Nunca imaginamos este nivel de desastre, de tragedia, de drama. Un país que disfrutó por más de 10 años una bonanza de su principal producto de exportación, 4 años después cayó en una hiperinflación, en una depresión económica sin precedentes en la historia de la región (tal vez de la humanidad), además de perder a más de 10% de su población que optó por huir ante todos esos problemas. Como guinda en ese inmenso pastel, en el período de tiempo que todo ocurrió apenas hubo dos presidentes en el poder, que pertenecían al mismo partido político y tenían la misma ideología.

Venezuela, sentada en algo más de 300.000 millones de barriles de petróleo, es incapaz (caída en la producción, estado deficiente de las refinerías, desabastecimiento de materia prima u otros componentes) de producir los 180.000 b/d (hace unos años eran más de 300.000 b/d) de combustibles que necesita su mercado interno (la cifra es menor, pero hay que sumar el contrabando). Tampoco los puede adquirir en el exterior, gracias a la falta de recursos económicos y a las sanciones petroleras, por lo que las posibilidades de cerrar la brecha con importaciones se hace cada vez más complicado. Nuestro país pasó de tener la gasolina más barata del planeta a la más costosa, pero no por un ajuste oficial en el precio de venta, sino por el colapso en la oferta. Pasar horas esperando surtir combustible, rodar kilómetros buscando una estación de servicio, cambiar planes o proyectos ante la escasez, pagar comisiones, la incertidumbre de cuánto tiempo durará la crisis, están generando un costo económico muy elevado y que actualmente ningún país tiene.

Igual ocurre con el deterioro en la provisión de servicios públicos. Desde seguridad hasta agua y electricidad, la oferta del Estado venezolano en estos aspectos es mediocre, insuficiente, de baja calidad y con un elevado componente de incertidumbre.

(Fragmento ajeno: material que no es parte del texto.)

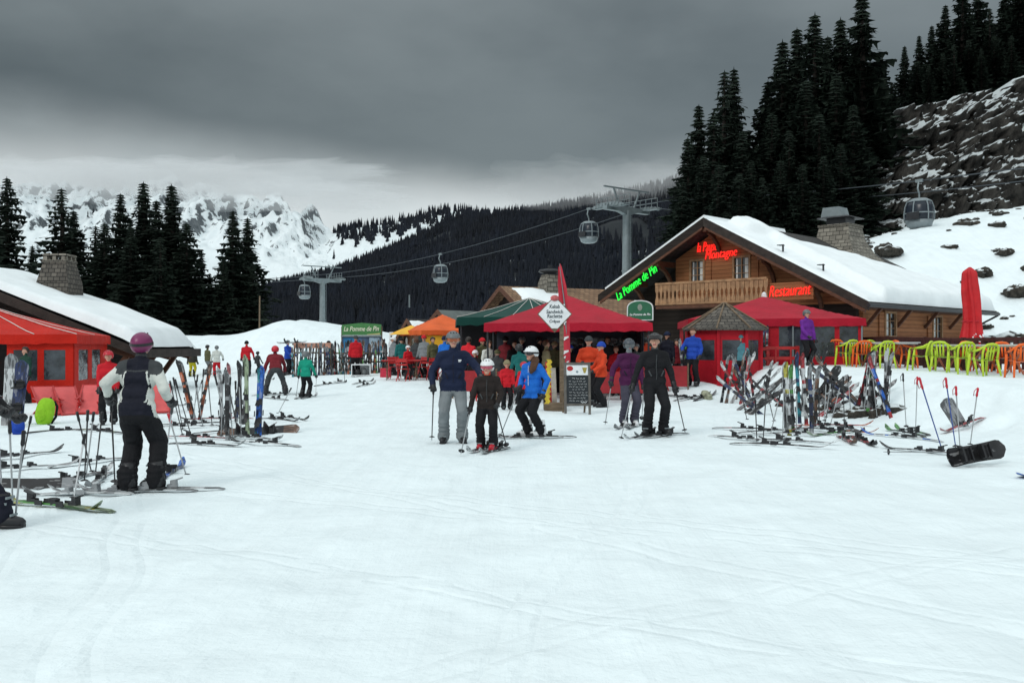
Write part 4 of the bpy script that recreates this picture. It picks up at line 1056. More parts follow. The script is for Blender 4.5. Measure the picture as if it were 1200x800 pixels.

La desconfianza hacia quien está en el poder no solo se concentra en sus soluciones para atacar la crisis económica, también la encontramos en la percepción de tener una vida “normal”. Hace rato que eso no ocurre en Venezuela.

Mad Max es una película de finales de los setenta, ambientada en un mundo futurista apocalíptico, marcado por la escasez de combustibles, agua, elevada corrupción, crisis económica y caos social. En la cinta, el Estado prácticamente no existe en las carreteras de Australia y unos colectivos son quienes dominan e imparten la ley.

El chavismo convirtió a Venezuela en una Mad Max caribeña. Aquí estamos iniciando el camino para ser en la vida real lo presentado en la película. Vamos muy adelantados en muchas cosas. La escasez de combustibles, la crisis en los servicios públicos, la ausencia de Estado en las carreteras, la corrupción, la desesperanza. Zimbabue, Angola, Sudán, Eritrea son ejemplos reales de países que pasaron por esas situaciones. 

Venezuela hoy es la sombra de la economía que fue, del país que atraía turistas y emigrantes. Hoy es un país pobre, con un mercado interno muy pequeño y lo más grave de todo: escasas oportunidades de cambiar esa situación. Mad Max is coming.